Fortunately, high level programming languages make these difficult - though you can certainly do these things using assembly languages (or C).

``Optimization'' is sometimes cited as an excuse for these. This is the only plausible excuse for these I can think of - you might consider resorting to some of these only after every other sensible strategy has failed to produce a program that meets the system's performance requirements (long after you've reimplemented critical sections, used hardware components instead of software where possible, etc.)

However, optimization is often unnecessary, and there are less troublesome things you can to do to improve program efficiency. Since the above practices make proper testing difficult, and program maintenance almost impossible, programming practices that introduce ``content coupling'' should be regarded as a last resort (and ideally, never be used).

High Coupling

These levels of coupling are undesirable, but may also be unavoidable.
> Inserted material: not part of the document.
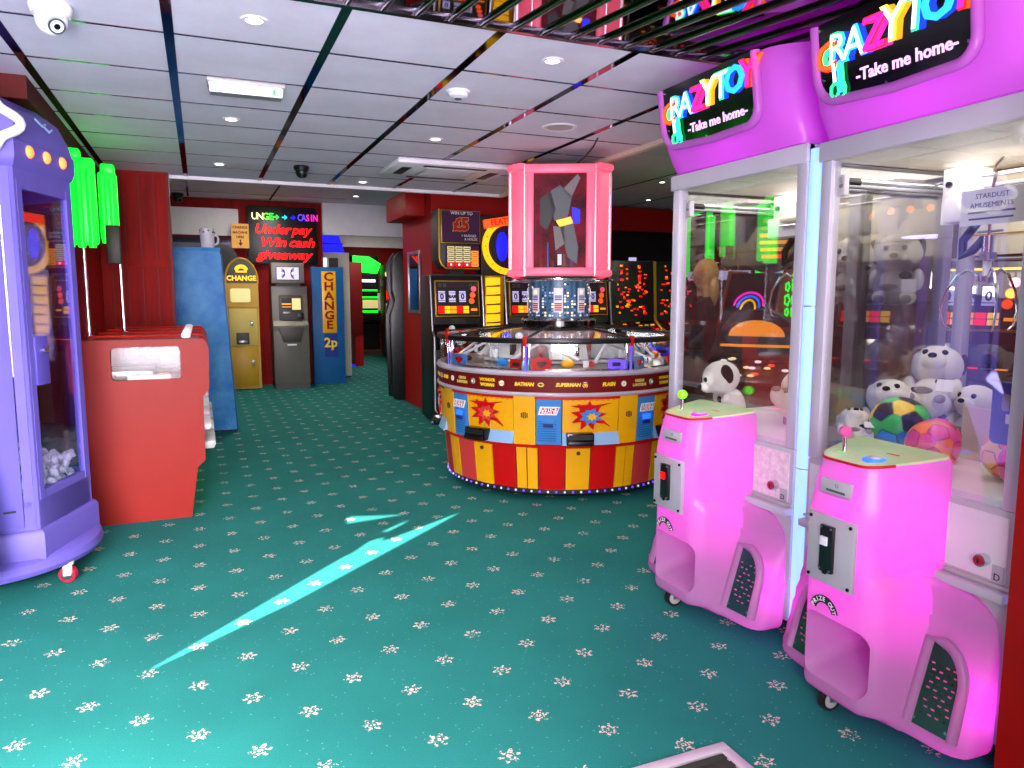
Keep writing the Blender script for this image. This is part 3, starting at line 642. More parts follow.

You should try to minimize the use of these, and use ``information hiding'' - developing and using well-defined interfaces - to limit the effects of these.

Common Coupling

Two or more modules exhibit common coupling if they refer to the same global data area - that is, to something that corresponds to a data store on a DFD or a ``register'' that must be shared by several processes.

External Coupling

Two or more modules exhibit external coupling if they share direct access to the same I/O device or are ``tied to the same part of the environment external to software'' in some other way.

Moderate Coupling

This level of coupling is perfectly acceptable.

Control Coupling

Two modules exhibit control coupling if one (``module A'') passes to the other (``module B'') a piece of information that is intended to control the internal logic of the other. This will often be a value used in a test for a case statement, if-then statement, or while loop, in module B's source code.

This is perfectly acceptable. However, the program architecture (as shown by the structure chart) should make it clear that module A does control module B in this way - preferably by having module A call module B directly, or vice-versa. Then, when the system is combined together (``integrated'') and tested, the two modules will be combined together, and tested as one unit, relatively early in the process - so that any problems arising from this ``control coupling'' will be detected early on.

Low Coupling

Page-Jones calls this ``Normal Coupling,'' and it's the most desirable kind of ``coupling'' of modules, if they're to be connected at all.

Stamp Coupling

This is a special case (or extension) of data coupling, so you may want to skip down and read about that first.

Two modules (``A'' and ``B'') exhibit stamp coupling if one passes directly to the other a ``composite'' piece of data - that is, a piece of data with meaningful internal structure - such as a record (or structure), array, or (pointer to) a list or tree.

Data Coupling

Two modules exhibit data coupling if one calls the other directly and they communicate using ``parameters'' - a simple list of inputs and outputs (and inputs that are modified) --- with each parameter being an ``elementary'' piece of data, such as an integer, floating point number, boolean value, member of an enumerated set, character, or (maybe) character string. The modules exhibit stamp coupling if ``composite'' data types are used for parameters as well.

Ideally, this (``data coupling'') is the usual type of interaction between modules that need to communicate at all: Modules with higher levels of coupling this are only used ``when necessary.''

Lowest Level of Coupling

Modules A and B have the lowest possible level of coupling - no coupling at all - if they have no direct communication and are also not ``tied together'' by shared access to the same global data area or external device.

This is the ideal situation, because it implies that A and B be implemented, tested, and maintained (almost) completely independently; neither will affect the behaviour of the other

Of course, it is necessary to have some communication among modules in any nontrivial system.